Omit every picture, and retype the lines that run from the beginning of the data below through the line containing "scene.camera = cam", inclusive.

━━━━━━━━━━━━━━━━━━━━

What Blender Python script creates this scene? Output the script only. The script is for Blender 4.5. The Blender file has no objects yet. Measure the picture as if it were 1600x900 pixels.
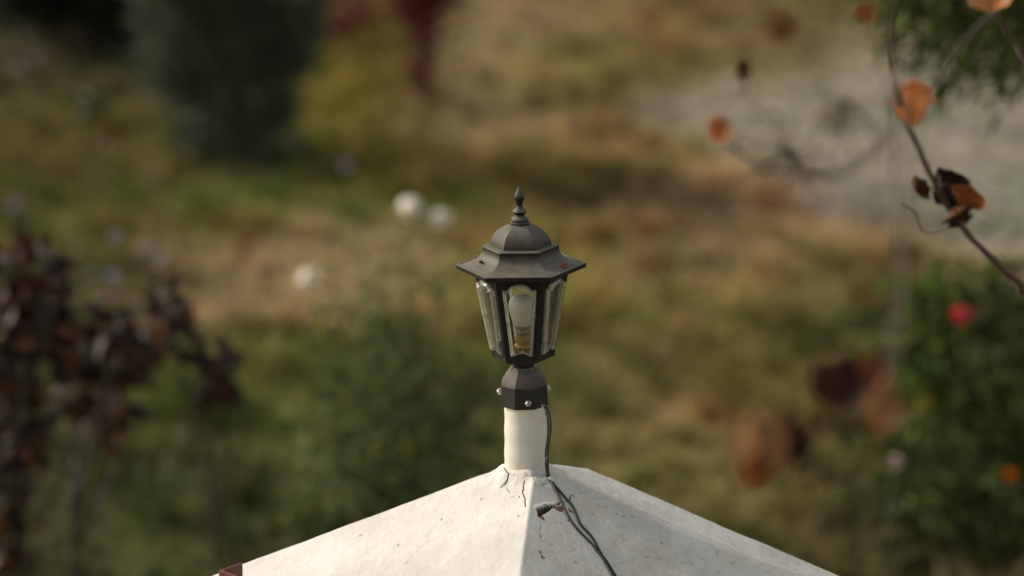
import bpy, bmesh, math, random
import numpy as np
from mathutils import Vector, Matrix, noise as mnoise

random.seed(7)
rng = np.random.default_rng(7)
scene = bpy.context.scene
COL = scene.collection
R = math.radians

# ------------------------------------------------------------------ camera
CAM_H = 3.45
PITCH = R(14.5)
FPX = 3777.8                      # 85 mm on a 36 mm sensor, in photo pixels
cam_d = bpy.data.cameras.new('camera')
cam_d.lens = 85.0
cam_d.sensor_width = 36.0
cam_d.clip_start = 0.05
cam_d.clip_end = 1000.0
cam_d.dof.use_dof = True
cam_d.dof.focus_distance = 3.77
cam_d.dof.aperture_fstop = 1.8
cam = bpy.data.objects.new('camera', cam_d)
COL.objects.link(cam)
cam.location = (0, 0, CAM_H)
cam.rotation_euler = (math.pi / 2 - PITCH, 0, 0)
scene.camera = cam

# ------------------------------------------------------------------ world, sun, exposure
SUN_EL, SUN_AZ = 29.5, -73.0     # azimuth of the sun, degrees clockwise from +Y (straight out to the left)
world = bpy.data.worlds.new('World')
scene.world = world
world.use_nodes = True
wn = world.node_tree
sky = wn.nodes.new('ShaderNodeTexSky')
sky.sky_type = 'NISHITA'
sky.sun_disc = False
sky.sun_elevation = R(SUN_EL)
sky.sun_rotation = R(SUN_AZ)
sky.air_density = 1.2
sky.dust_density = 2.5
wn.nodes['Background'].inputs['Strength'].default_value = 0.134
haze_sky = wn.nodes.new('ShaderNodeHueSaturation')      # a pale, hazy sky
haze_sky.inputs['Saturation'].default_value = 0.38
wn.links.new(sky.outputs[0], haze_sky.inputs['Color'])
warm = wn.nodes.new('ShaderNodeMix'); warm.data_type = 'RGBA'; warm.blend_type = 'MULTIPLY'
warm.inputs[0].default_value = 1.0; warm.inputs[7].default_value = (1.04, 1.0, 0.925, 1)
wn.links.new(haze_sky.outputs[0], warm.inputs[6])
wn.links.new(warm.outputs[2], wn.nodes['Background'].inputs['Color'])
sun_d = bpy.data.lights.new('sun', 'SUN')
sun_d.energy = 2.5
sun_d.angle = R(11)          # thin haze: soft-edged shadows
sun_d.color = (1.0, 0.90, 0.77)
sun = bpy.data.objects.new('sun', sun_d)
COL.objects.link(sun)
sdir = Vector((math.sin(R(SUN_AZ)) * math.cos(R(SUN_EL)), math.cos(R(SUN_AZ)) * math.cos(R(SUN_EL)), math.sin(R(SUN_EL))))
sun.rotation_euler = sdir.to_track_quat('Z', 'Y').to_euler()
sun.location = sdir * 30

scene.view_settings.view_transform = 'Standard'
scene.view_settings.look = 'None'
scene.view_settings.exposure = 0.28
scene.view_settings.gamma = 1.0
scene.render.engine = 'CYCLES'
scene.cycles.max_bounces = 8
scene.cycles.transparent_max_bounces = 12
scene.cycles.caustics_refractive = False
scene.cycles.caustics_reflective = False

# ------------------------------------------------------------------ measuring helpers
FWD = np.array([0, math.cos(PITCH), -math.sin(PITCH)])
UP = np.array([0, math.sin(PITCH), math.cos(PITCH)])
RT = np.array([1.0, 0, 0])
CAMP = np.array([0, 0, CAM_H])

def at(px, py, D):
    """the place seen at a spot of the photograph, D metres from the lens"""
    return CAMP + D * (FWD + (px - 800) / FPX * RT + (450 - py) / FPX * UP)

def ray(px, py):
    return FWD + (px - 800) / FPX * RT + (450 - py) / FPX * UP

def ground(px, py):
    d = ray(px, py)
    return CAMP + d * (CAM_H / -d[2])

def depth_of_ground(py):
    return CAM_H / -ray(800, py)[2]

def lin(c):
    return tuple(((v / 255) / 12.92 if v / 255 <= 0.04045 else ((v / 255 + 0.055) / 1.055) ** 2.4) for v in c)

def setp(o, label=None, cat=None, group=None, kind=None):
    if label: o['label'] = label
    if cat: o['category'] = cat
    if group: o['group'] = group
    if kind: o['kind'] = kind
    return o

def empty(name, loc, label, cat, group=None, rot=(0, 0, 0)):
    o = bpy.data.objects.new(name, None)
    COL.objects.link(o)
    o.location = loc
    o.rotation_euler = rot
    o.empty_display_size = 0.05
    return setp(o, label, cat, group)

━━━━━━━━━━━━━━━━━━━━

* _COMPLETED EXERCISE_
What Blender Python script creates this scene? Output the script only. The script is for Blender 4.5. The Blender file has no objects yet. Measure the picture as if it were 1600x900 pixels.
import bpy, bmesh, math, random
import numpy as np
from mathutils import Vector, Matrix, noise as mnoise

random.seed(7)
rng = np.random.default_rng(7)
scene = bpy.context.scene
COL = scene.collection
R = math.radians

# ------------------------------------------------------------------ camera
CAM_H = 3.45
PITCH = R(14.5)
FPX = 3777.8                      # 85 mm on a 36 mm sensor, in photo pixels
cam_d = bpy.data.cameras.new('camera')
cam_d.lens = 85.0
cam_d.sensor_width = 36.0
cam_d.clip_start = 0.05
cam_d.clip_end = 1000.0
cam_d.dof.use_dof = True
cam_d.dof.focus_distance = 3.77
cam_d.dof.aperture_fstop = 1.8
cam = bpy.data.objects.new('camera', cam_d)
COL.objects.link(cam)
cam.location = (0, 0, CAM_H)
cam.rotation_euler = (math.pi / 2 - PITCH, 0, 0)
scene.camera = cam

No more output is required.